2023 Playoffs: East First Round | Bucks (1) vs. Heat (8)

Film Study: Bucks can't stop suddenly potent Heat

Miami's once-middling offense looks unstoppable against a Bucks defense that has lost its edge.

Duncan Robinson got loose like he used to in Game 3 against Milwaukee.

The Miami Heat, who ranked 25th offensively in the regular season, rank first offensively in the playoffs, having scored 123.5 points per 100 possessions in three games against what was the league’s fourth-ranked defense.

It’s a make-or-miss league and the Heat have shot a playoff-best 50% (47-for-94) from 3-point range in their first round series against the Milwaukee Bucks, who have been without Kia MVP finalist Giannis Antetokounmpo for all but 11 minutes through the first three games. But the Heat have done more than shoot well, and the Bucks certainly didn’t defend at the level they’re capable of in Game 3 on Saturday, when Miami took a 2-1 series lead with a comfortable, 121-99 victory.

Here’s a look at how the Heat executed offensively, and how the Bucks let them get to where they wanted to go…

1. Robinson on the move

Back in the 2019-20 season (the one that ended with the Heat in the Finals), Duncan Robinson struck fear in opposing defenses with his non-stop movement and his 45% clip from 3-point range. Robinson’s shooting has dropped in each season since then, and he was (essentially) out of the Heat’s rotation for the last three months of this season. But with Tyler Herro having fractured his hand in Game 1, Robinson has been needed, and he’s looked like his old self over the last couple of games.

Robinson’s first bucket on Saturday was a pull-up 3 off a two-man game with Bam Adebayo and with Brook Lopez in drop coverage. And on the next possession, we got more classic Robinson, with the Heat using him as a screener and then putting him on the move. When he set a ball screen for Kyle Lowry, Pat Connaughton didn’t want to leave him, allowing Lowry to get into the paint. And when Lopez came with help, Lowry kicked the ball out to Adebayo.

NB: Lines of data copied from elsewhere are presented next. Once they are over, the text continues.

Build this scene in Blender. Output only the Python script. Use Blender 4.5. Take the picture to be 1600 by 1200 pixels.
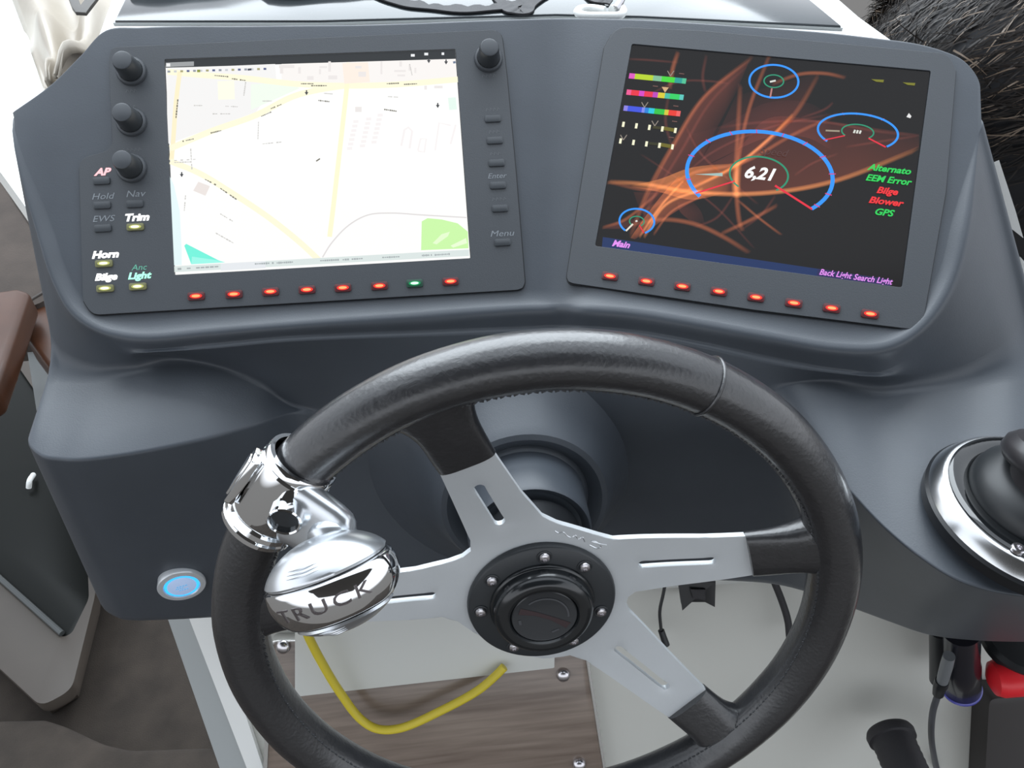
import bpy, bmesh, math, random
from mathutils import Vector, Matrix
random.seed(7)
PI = math.pi
for o in list(bpy.data.objects): bpy.data.objects.remove(o)
SC = bpy.context.scene
COL = SC.collection

# ------------------------------------------------------------------ camera, sky, lights, exposure
CAMZ = 1.5
SP, CP = 0.6725, 0.7401
cam = bpy.data.cameras.new('camera'); camo = bpy.data.objects.new('camera', cam); COL.objects.link(camo)
camo.location = (0, 0, CAMZ)
camo.rotation_euler = (PI/2 - math.asin(SP), 0, 0)
cam.sensor_fit = 'HORIZONTAL'; cam.sensor_width = 36.0; cam.lens = 36.0*1250/1600
cam.clip_start = 0.01; cam.clip_end = 50
SC.camera = camo
SC.view_settings.view_transform = 'Standard'; SC.view_settings.look = 'None'
SC.view_settings.gamma = 1.0; SC.view_settings.use_curve_mapping = False
SC.view_settings.exposure = 0.25

W = bpy.data.worlds.new('overcast_sky'); SC.world = W; W.use_nodes = True
nt = W.node_tree; nt.nodes.clear()
tc = nt.nodes.new('ShaderNodeTexCoord'); sx = nt.nodes.new('ShaderNodeSeparateXYZ')
rp = nt.nodes.new('ShaderNodeValToRGB'); bg = nt.nodes.new('ShaderNodeBackground'); wo = nt.nodes.new('ShaderNodeOutputWorld')
mr = nt.nodes.new('ShaderNodeMapRange'); mr.inputs['From Min'].default_value = -1; mr.inputs['From Max'].default_value = 1
nt.links.new(tc.outputs['Generated'], sx.inputs[0]); nt.links.new(sx.outputs['Z'], mr.inputs['Value'])
nt.links.new(mr.outputs[0], rp.inputs['Fac']); nt.links.new(rp.outputs['Color'], bg.inputs['Color']); nt.links.new(bg.outputs[0], wo.inputs['Surface'])
e = rp.color_ramp.elements
e[0].position = 0.0; e[0].color = (.18, .175, .17, 1)
e[1].position = 1.0; e[1].color = (1.30, 1.42, 1.56, 1)
for p, c in ((.47, (.20, .20, .20, 1)), (.53, (1.30, 1.35, 1.43, 1)), (.80, (1.00, 1.08, 1.18, 1))):
    k = e.new(p); k.color = c
bg.inputs['Strength'].default_value = 1.0

def area(name, loc, target, sx_, sy_, power, colr):
    l = bpy.data.lights.new(name, 'AREA'); l.shape = 'RECTANGLE'; l.size = sx_; l.size_y = sy_; l.energy = power; l.color = colr
    o = bpy.data.objects.new(name, l); COL.objects.link(o); o.location = loc
    o.rotation_euler = (Vector(target) - Vector(loc)).to_track_quat('-Z', 'Y').to_euler()
    return o
area('windscreen_daylight', (-.3, 1.95, 2.95), (0, .4, 1.1), 3.0, 2.1, 95, (.86, .94, 1.0))

# ------------------------------------------------------------------ geometry helpers
def ray(x, y):
    dx, dy = (x-800)/1250.0, (y-600)/1250.0
    return Vector((dx, CP - SP*dy, -SP - CP*dy))
CAM = Vector((0, 0, CAMZ))
def atz(x, y, d):                      # point seen at (x, y) lying d metres below the camera
    r = ray(x, y); return CAM + r*(-d/r.z)
def aty(x, y, Y):                      # point seen at (x, y) lying Y metres ahead
    r = ray(x, y); return CAM + r*(Y/r.y)
def atp(x, y, p, n):
    r = ray(x, y); return CAM + r*((p-CAM).dot(n)/r.dot(n))
class Frame:
    def __init__(s, o, ex, ez):
        s.o = Vector(o); s.z = Vector(ez).normalized(); ex = Vector(ex)
        s.x = (ex - s.z*ex.dot(s.z)).normalized(); s.y = s.z.cross(s.x)
        s.M = Matrix(((s.x.x, s.y.x, s.z.x, s.o.x), (s.x.y, s.y.y, s.z.y, s.o.y), (s.x.z, s.y.z, s.z.z, s.o.z), (0, 0, 0, 1)))
    def loc(s, x, y, h=0.0):           # local (u, v) of the point seen at (x, y) on the plane at height h
        p = atp(x, y, s.o + s.z*h, s.z) - s.o
        return Vector((p.dot(s.x), p.dot(s.y)))
    def l3(s, x, y, h=0.0):
        q = s.loc(x, y, h); return Vector((q.x, q.y, h))
    def w(s, v): return s.M @ Vector(v)

def tag(o, label=None, cat=None, group=None, kind=None):
    if label: o['label'] = label
    if cat: o['category'] = cat
    if group: o['group'] = group
    if kind: o['kind'] = kind
    return o
def empty(name, M, label=None, cat=None, group=None):
    o = bpy.data.objects.new(name, None); COL.objects.link(o); o.empty_display_size = .02
    o.matrix_world = M if isinstance(M, Matrix) else Matrix.Translation(M)
    return tag(o, label, cat, group)
def obj(name, bm, mat, parent=None, smooth=40, kind=None, label=None):
    me = bpy.data.meshes.new(name)
    bmesh.ops.recalc_face_normals(bm, faces=bm.faces[:]) if kind != 'raw' else None
    bm.to_mesh(me); bm.free()
    if mat: me.materials.append(mat)
    if smooth:
        for p in me.polygons: p.use_smooth = True
        try: me.set_sharp_from_angle(angle=math.radians(smooth))
        except Exception: pass
    o = bpy.data.objects.new(name, me); COL.objects.link(o)
    if parent: o.parent = parent
    if kind == 'stuff' or kind == 'structure': o['kind'] = kind
    if label: o['label'] = label
    return o
I4 = Matrix.Identity(4)
def box(bm, c, s, M=I4, bev=0.0, seg=2):
    r = bmesh.ops.create_cube(bm, size=1.0); vs = r['verts']
    for v in vs: v.co = Vector((v.co.x*s[0]+c[0], v.co.y*s[1]+c[1], v.co.z*s[2]+c[2]))
    if bev:
        es = list({e_ for v in vs for e_ in v.link_edges})
        rr = bmesh.ops.bevel(bm, geom=es, offset=bev, segments=seg, affect='EDGES', profile=.5)
        vs = list({v for f in rr['faces'] for v in f.verts} | {v for v in vs if v.is_valid})
        vs = [v for v in vs if v.is_valid]
        fs = set()
        stack = list(vs); seen = set(vs)
        while stack:
            v = stack.pop()
            for e_ in v.link_edges:
                o_ = e_.other_vert(v)
                if o_ not in seen: seen.add(o_); stack.append(o_)
        vs = list(seen)
    for v in vs: v.co = M @ v.co
    return bm
def lathe(bm, prof, seg=40, M=I4):
    rings = []
    for r, z in prof:
        if r < 1e-6: rings.append([bm.verts.new(M @ Vector((0, 0, z)))])
        else: rings.append([bm.verts.new(M @ Vector((r*math.cos(2*PI*i/seg), r*math.sin(2*PI*i/seg), z))) for i in range(seg)])
    for a, b in zip(rings, rings[1:]):
        for i in range(seg):
            j = (i+1) % seg
            if len(a) == 1 and len(b) == 1: continue
            if len(a) == 1: bm.faces.new((a[0], b[i], b[j]))
            elif len(b) == 1: bm.faces.new((a[i], a[j], b[0]))
            else: bm.faces.new((a[i], a[j], b[j], b[i]))
    return bm
def loft(bm, secs, cap=True, closed=False):
    rings = [[bm.verts.new(p) for p in s] for s in secs]
    n = len(rings[0]); m = len(rings)
    for k in range(m if closed else m-1):
        a, b = rings[k], rings[(k+1) % m]
        for i in range(n):
            j = (i+1) % n; bm.faces.new((a[i], a[j], b[j], b[i]))
    if cap and not closed:
        bm.faces.new(rings[0][::-1]); bm.faces.new(rings[-1])
    return bm
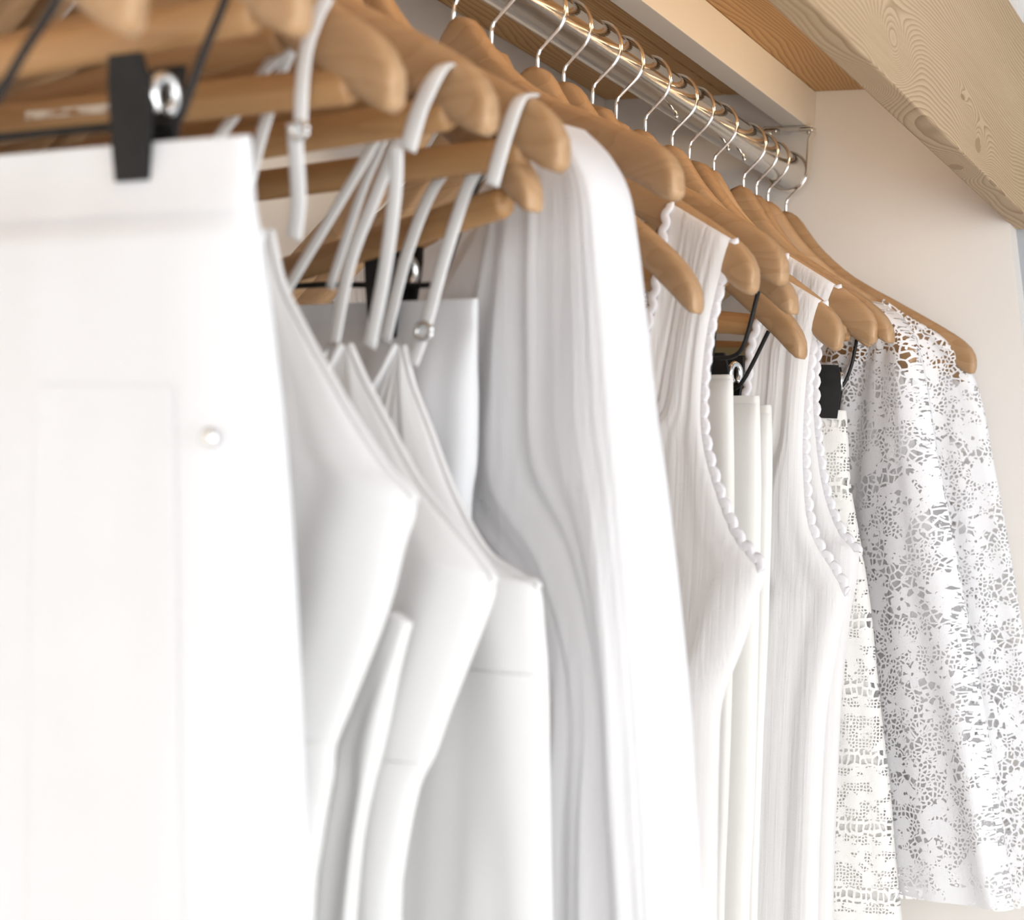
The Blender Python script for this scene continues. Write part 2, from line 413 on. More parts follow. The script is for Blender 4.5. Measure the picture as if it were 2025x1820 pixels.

At that point, Connaughton lost sight of his man. And Robinson, of course, kept moving, circling around Adebayo to take a handoff for a 3 from the right wing…

Duncan Robinson 3-pointer

On his 29th birthday, Robinson tied his regular season high with 20 points, and the Heat scored 66 points on 46 offensive possessions (143 per 100) in his 24 minutes. The Bucks tried to attack him a few times on the other side of the floor, but couldn’t do so enough to really punish the Heat.

2. Nobody’s guarding anybody

Connaughton losing Robinson (after not containing the pick-and-roll) wasn’t the Bucks’ worst breakdown in Game 3. The worst was Lopez abandoning his drop coverage and allowing Jimmy Butler to walk in for a dunk midway through the first quarter. And the Bucks had other instances where neither defender involved in the pick-and-roll actually defended the guy with the ball.

Midway through the second, Joe Ingles got in Jrue Holiday’s way, preventing him from contesting a Lowry 3-pointer. And late in the period, Holiday neither contained Gabe Vincent off the dribble nor stayed with Butler rolling to the rim. The Bucks’ defense got scrambled and Kevin Love got an open catch-and-shoot 3…

Kevin Love 3-pointer

3. Into the paint

In the third quarter, the Heat ran several pick-and-rolls from the side of the floor. And the Bucks too often let them get to the middle. Early in the period, Love set a ball screen for Vincent on the right side, with Adebayo slipping out of a second screen. Bobby Portis stayed with Love, allowing Vincent to get into the heart of the paint. With Lopez retreating to Adebayo’s roll, Vincent had himself an easy runner…

Gabe Vincent runner

Two possessions later, the Heat ran the same play and Holiday came from the weak side to cut off Vincent’s drive, only for Butler to beat Holiday one-on-one after the defense reset. There was a lot of Butler making shots against solid defense on Saturday, and he’s probably not going to shoot 4-for-4 from 3-point range again. But the Bucks allowed more drives down the middle of the paint later in the period.

Butler and the Heat have been terrific offensively, and the Bucks have been without one of their three All-Defense candidates. But whether or not they get Antetokounmpo back for Game 4 on Monday (7:30 p.m. ET, TNT), they will need to be better defensively if they’re going to even this series.